LSEG boss: We’re more than just a stock exchange

CEO of London Stock Exchange Group David Schwimmer has said IPOs will return as inflation and geopolitical jitters subside
CEO of London Stock Exchange Group David Schwimmer has said IPOs will return as inflation and geopolitical jitters subside

Ahead of the firm’s capital markets day on Thursday, London Stock Exchange Group boss David Schwimmer is keen to show that the firm is more than just the home of the FTSE 100 index.

In an interview with The Sunday Times, Schwimmer emphasised that LSEG was a valued data provider as well as a stock exchange. He said he saw the upcoming two-day event as a good opportunity to help its investors “really understand the business.”

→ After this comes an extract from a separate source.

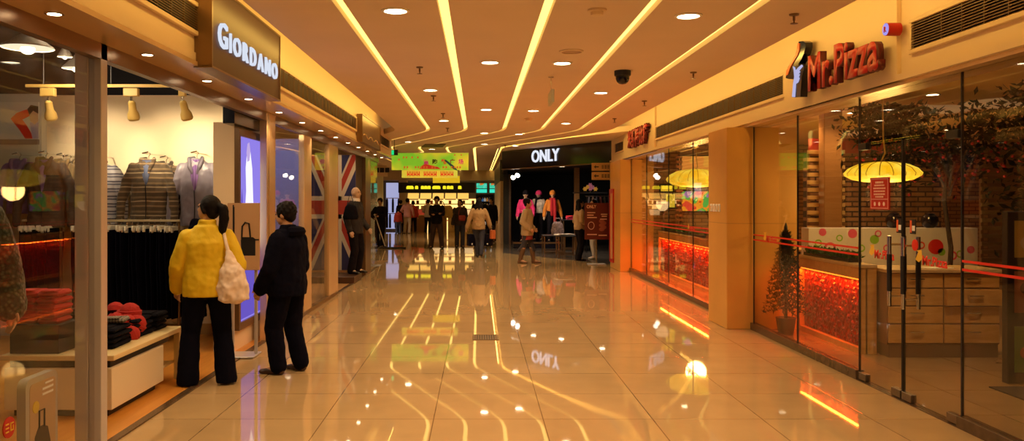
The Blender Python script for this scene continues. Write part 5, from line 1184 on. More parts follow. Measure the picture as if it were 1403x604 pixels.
# flower ornament
t = thing('flower_ornament', 'gold and pink flower ornament standing on the rail shelf of the fashion store', 'ornament', (gx(809, 24.7), 24.7, 1.8)); x = gx(809, 24.7); z = gz(262, 24.7)
put('shelf', MB().box(x - .5, x + .5, 24.6, 24.95, z - .06, z - .03), M_BLACK, t, smooth=0); put('stem', MB().tube([(x, 24.75, z - .03), (x, 24.75, z + .12)], .012, 6), M_BRONZE, t)
for k, (dx, dz, cc) in enumerate(((-.22, .10, 'g'), (-.10, .18, 'g'), (0, .26, 'p'), (.10, .16, 'p'), (.22, .10, 'g'), (0, .12, 'p'))):
    mb = MB()
    for q in range(6):
        a = q * PI / 3; mb.ell((x + .7 * dx + .038 * math.cos(a), 24.74, z + .7 * dz + .038 * math.sin(a)), (.034, .02, .02), Matrix.Rotation(-a, 3, 'Y'), su=8, sv=6)
    put('blossom', mb, mat('blossom_gold', (.75, .42, .06), .5, emis=(.8, .4, .05), estr=.25) if cc == 'g' else mat('blossom_pink', (.65, .25, .35), .5, emis=(.6, .2, .3), estr=.2), t)
# poster stand
Y = 20.6; x0, x1, z0, z1 = gx(801, Y), gx(834, Y), gz(328, Y), gz(278, Y)
t = thing('poster_stand', 'dark red poster stand with white lettering before the fashion store', 'poster stand', ((x0 + x1) / 2, Y, .004))
put('board', MB().box(x0, x1, Y - .015, Y + .015, z0, z1, .003), mat('poster_red', (.11, .008, .006), .35), t)
text('lettering', 'ONLY', mat('poster_letter', (.75, .45, .36), .5), (x0 + .17, Y - .015, z1 - .09), (1, 0, 0), height=.085, width=.24, extrude=.003, bold=.03, parent=t)
mb = MB()
for k, (a, b, z) in enumerate(((.06, .26, .24), (.06, .22, .30), (.06, .30, .36), (.40, .56, .28), (.42, .55, .33), (.38, .55, .40), (.06, .3, .78), (.34, .55, .80))): mb.box(x0 + a, x0 + b, Y - .019, Y - .0155, z1 - z - .012, z1 - z + .012)
for k in range(20): a = k * PI / 10; mb.tube([(x0 + .16 + .075 * math.cos(a), Y - .019, z1 - .56 + .09 * math.sin(a)), (x0 + .16 + .075 * math.cos(a + .33), Y - .019, z1 - .56 + .09 * math.sin(a + .33))], .008, 5)
put('print', mb, MATS['poster_letter'], t, smooth=0); mb = MB()
for k in range(5): mb.ell((x0 + .42 + .05 * (k % 2), Y - .016, z1 - .45 - .05 * k), (.07, .004, .05), su=10, sv=6)
put('printed_figure', mb, mat('poster_dim', (.30, .07, .05), .5), t)
put('post', MB().tube([((x0 + x1) / 2, Y + .03, .02), ((x0 + x1) / 2, Y + .03, z0 + .3)], .016, 10), M_CHROME, t); put('base_plate', MB().box((x0 + x1) / 2 - .22, (x0 + x1) / 2 + .22, Y - .16, Y + .2, .004, .022, .004), M_STEEL, t)
# spotlights
for k, (px, py) in enumerate(((705, 240), (711, 237))):
    Yp = 26.6 if k == 0 else 26.3; c = Vector((gx(px, Yp), Yp, gz(py, Yp))); t = thing('track_spotlight', ['lit spotlight nearer the black end post of the fashion store', 'lit spotlight second from the black end post'][k], 'spotlight', tuple(c))
    put('head', MB().tube([c + Vector((0, 0, .06)), c + Vector((0, 0, 0)), c + Vector((-.04, -.06, -.06))], [.05, .07, .075], 16), M_BLACK, t); put('lit_lens', MB().ell(c + Vector((-.045, -.065, -.07)), (.075, .06, .075)), emat('spot_glow', (1, .88, .66), 9.), t); put('stem', MB().tube([c + Vector((0, 0, .05)), (c.x, c.y, 2.62)], .012, 6), M_BLACK, t)
    o = lamp('bulb', 'SPOT', c + Vector((-.03, -.1, -.1)), 260, (1, .8, .55), t, spot_size=1.2, spot_blend=.6, shadow_soft_size=.05); o.rotation_euler = (Vector((2.0, 28.2, 1.5)) - c).to_track_quat('-Z', 'Y').to_euler()
for k, (x, y) in enumerate(((1.7, 25.9), (2.5, 25.2), (3.5, 23.6))):
    downlight(x, y, 2.62, ['lit downlight before the mannequin in the black hat', 'lit downlight before the mannequin in the orange hat', 'lit downlight over the rails of the fashion store'][k], 'round downlights in the fashion store ceiling', energy=110, col=(1, .78, .55))

# ================================================================== far food counters
Yf = 42.0
t = thing('food_fascia', 'dark fascia with round yellow lit signs over the far food counter', 'shop sign', (-2.2, Yf, 2.0))
put('board', MB().box(gx(546, Yf), gx(651, Yf), Yf - .1, Yf, gz(264, Yf), gz(250, Yf)), M_BLACK, t, smooth=0)
ysm = emat('lit_yellow', (.95, .80, .02), 1.1)
for px, w_ in ((562, 5), (571, 2.2), (579, 2.2), (583.5, 2.2), (588, 2.2), (598, 5.5), (609, 2.2), (614.5, 2.2), (619, 2.2), (630, 2.4)):
    a, b, z0, z1 = gx(px - w_, Yf), gx(px + w_, Yf), gz(259, Yf), gz(254.5, Yf); put('lit_disc', MB().prism(rr_(a, b, z0, z1, min(.08, (b - a) * .3)), (0, Yf - .104, 0), (1, 0, 0), (0, 0, 1), .01), ysm, t, smooth=0)
for k in range(5):
    a, b = gx(559 + k * 17, Yf), gx(574 + k * 17, Yf); t = thing('lit_canopy', f'{ORD[k]} cream lit canopy along the far food counter from the beige column', 'canopy', ((a + b) / 2, Yf, 1.9))
    z0, z1 = gz(273, Yf), gz(264.5, Yf)
    put('front', MB().add([(a, Yf, z1), (b, Yf, z1), (b, Yf - .3, z0), (a, Yf - .3, z0), (a, Yf + .05, z1), (b, Yf + .05, z1), (b, Yf - .25, z0 - .01), (a, Yf - .25, z0 - .01)], [(0, 3, 2, 1), (4, 5, 6, 7), (0, 1, 5, 4), (3, 7, 6, 2), (0, 4, 7, 3), (1, 2, 6, 5)]), mat('canopy_lit', (.8, .55, .2), .6, emis=(1, .58, .12), estr=1.0), t, smooth=0)
    put('edge', MB().box(a, b, Yf - .32, Yf - .29, z0 - .03, z0 + .02), M_BRONZE, t, smooth=0)
t = thing('food_shelf', 'cream lit wall shelving behind the far food counter', 'shelving', (-2.2, 44, 0))
x0, x1 = gx(556, 44), gx(652, 44)
put('back_panel', MB().box(x0, x1, 44.2, 44.3, 0, 1.7), mat('shelf_lit', (.8, .6, .3), .5, emis=(1, .66, .22), estr=1.5), t, smooth=0)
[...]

The emphasis on financial data provision comes after the firm announced a 10-year deal with Microsoft late last year. The tech giant took a four per cent stake in LSEG and agreed to be the architect for the company’s data infrastructure and help develop new data analytics products and services.

“There are desktop offerings out there with roughly the same user interface that people have been using for 20 years or so. The opportunity we have is to be the disruptor in this space and build a product that is easier to use,” Schwimmer said.

Schwimmer’s increased focus on data began with the £27bn takeover of Refinitiv, announced in 2019 and completed in 2021. Refinitiv provided data on shares and bonds, offered risk management systems to firms and was seen as a challenger to Bloomberg.

But back in August LSEG said it would retire the brand from its market data operations following a rocky reception amid concerns about the costs and complexities of integrating the business.

Nonetheless, in a testament to LSEG’s shifting focus towards data, the firm’s Data & Analytics segment recorded £3.9bn in revenue in the first nine months of 2023, up eight per cent from £3.6bn the year prior.

In contrast, its Capital Markets unit saw growth of four per cent to £1.1bn.

His comments to The Sunday Times come after he told Reuters late last week that London’s sluggish IPO market will bounce back as a rapid rate hiking cycle begins to slow and global jitters over inflation and political instability settle.

New flotations have fallen off a cliff this year as firms shelve plans to shift on the public markets amid turmoil shaking the markets.

Listings should recover even if the conflicts in Ukraine and Gaza drag on, Schwimmer added, as pent-up demand builds from companies needing capital to develop their businesses.